Regardless if the Pope, Mr. Hasan, or Mr. Brooks are offended by or simply dislike Charlie Hebdo cartoons, such content would be parody under U.S. law. As stated by the Stanford Copyright and Fair Use Center, "[a] parody is a work that ridicules another, usually well-known work, by imitating it in a comic way . . . Unlike other forms of fair use, a fairly extensive use of the original work is permitted in a parody in order to 'conjure up' the original." This means that the alleged fair use need not be "transformative" of the original work -- either a physical transformation as was the case in the Barbara Kruger litigation, or application to a new efficient technological use as the book indexes in the recent Google book scanning case -- when parody is involved. Similarly, under the First Amendment, parody is a protected form of speech under cases such as Hustler Magazine, Inc. v. Falwell, 485 U.S. 46 (1988) regardless of the transformative nature of the speech.

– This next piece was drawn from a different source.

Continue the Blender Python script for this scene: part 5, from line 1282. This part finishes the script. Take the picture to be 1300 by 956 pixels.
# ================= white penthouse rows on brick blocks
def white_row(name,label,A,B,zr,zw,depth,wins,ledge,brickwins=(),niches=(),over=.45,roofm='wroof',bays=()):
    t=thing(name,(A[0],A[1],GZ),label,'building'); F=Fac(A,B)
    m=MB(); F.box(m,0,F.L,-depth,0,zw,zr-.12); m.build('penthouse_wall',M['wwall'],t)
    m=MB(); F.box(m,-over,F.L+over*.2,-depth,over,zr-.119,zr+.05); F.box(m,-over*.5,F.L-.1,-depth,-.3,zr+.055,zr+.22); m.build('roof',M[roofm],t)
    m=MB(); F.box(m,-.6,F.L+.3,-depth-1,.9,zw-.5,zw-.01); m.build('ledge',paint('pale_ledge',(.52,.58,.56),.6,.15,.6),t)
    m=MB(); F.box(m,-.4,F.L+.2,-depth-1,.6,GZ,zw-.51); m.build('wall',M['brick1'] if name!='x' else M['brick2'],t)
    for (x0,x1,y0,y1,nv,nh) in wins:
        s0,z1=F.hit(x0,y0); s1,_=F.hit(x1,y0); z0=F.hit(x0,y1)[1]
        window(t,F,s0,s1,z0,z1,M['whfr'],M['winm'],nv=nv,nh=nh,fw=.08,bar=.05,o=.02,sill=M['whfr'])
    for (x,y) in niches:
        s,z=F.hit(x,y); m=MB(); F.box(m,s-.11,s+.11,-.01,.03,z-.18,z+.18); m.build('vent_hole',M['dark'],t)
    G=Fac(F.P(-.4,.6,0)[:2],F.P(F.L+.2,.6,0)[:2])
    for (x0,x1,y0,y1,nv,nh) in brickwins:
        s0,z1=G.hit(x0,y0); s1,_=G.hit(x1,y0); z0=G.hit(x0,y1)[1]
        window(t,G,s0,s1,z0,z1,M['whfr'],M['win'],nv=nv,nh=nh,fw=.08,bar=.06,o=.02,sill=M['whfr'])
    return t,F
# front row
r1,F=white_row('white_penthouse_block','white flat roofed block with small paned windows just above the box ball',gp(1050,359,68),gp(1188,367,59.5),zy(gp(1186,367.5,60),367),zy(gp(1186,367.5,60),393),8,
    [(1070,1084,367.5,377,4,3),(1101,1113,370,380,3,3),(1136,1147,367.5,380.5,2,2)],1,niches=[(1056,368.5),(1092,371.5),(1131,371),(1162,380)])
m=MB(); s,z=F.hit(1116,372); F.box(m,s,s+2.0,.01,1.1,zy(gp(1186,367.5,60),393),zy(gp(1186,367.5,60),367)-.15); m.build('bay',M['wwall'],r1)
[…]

Charlie Hebdo's very existence is "broadly anti-religion and anti-establishment" and, as such, the publication has shot powerful parody bullets at Catholics, Muslims, Jews, and the French government. In fact, the Vatican has sued Charlie Hebdo 12 more times than Muslims. When viewed in light of the overall purpose of the paper to mock and challenge religion in general, none of the Charlie Hebdo cartoons are per se naked insults, an analogy to per se illegal price fixing restraints in antitrust law, of the Prophet. Instead, the cartoons are meant to ridicule the self-rightious nature of Islam, which often is characterized as not having a sense of humor. Similar humor can be found in movies like Mel Brook's History of the World Part I, which pokes fun at Jesus and the last supper, both of which are sacred to Catholics. Notably missing from Mr. Hasan's article -- and Mr. David Brook's -- is mention of Arabs who stand in solidarity with Charlie Hebdo, as summarized in Arab Editorial Cartoonists Respond to "Charlie Hebdo." Obviously, making fun of the Holocaust without an appurtenant message would be a naked insult, not a parody. Not an apt analogy by Mr. Hasan.

But let's assume that Charlie Hebdo's speech was "brazenly racist." This does not necessarily mean it should be per se banned. In National Socialist Party of America v. Village of Skokie, 432 U.S. 43 (1977), the U.S. Supreme Court upheld the right of the National Socialist Party of America, otherwise known in the Blues Brothers movie as the "[t]he fucking [Illinois] Nazi party," to obtain a permit to march through predominately Jewish Skokie Illinois. As an illustration of the alleged hypocrisy of the current liberal establishment, Mr. Hasan posits a hypo from an Oxford philosopher, "if a man had joined the 'unity rally' in Paris on 11 January 'wearing a badge that said Je suis Chérif' - the first name of one of the Charlie Hebdo gunmen" he would have been murdered. Perhaps, but the Nazis in Skokie would likely have been stoned -- or worse -- if they tried to march without a license, which would have given them police protection. Under U.S. law, even though the man in Mr. Hasan's hypo would have the right to voice his thoughts, such right would not be unfettered. He would have needed protection. Regardless, an offensive parody cartoon in a widely circulated newspaper has less of a propensity to directly incite violence than one individual entering a marching group and voicing his or her opposition speech in the face of others, which is why this hypo by Mr. Hasan's Oxford philosopher isn't relevant either.

The images in Charlie Hebdo aren't defamatory, don't falsely shout "fire" in a crowded room, or even insult the Pope's mother. It is unfortunate that the Pope and his cohorts don't heed the elementary school saying: "sticks and stones may hurt my bones, but words never will." For them to think otherwise is to turn Western liberalism on its head.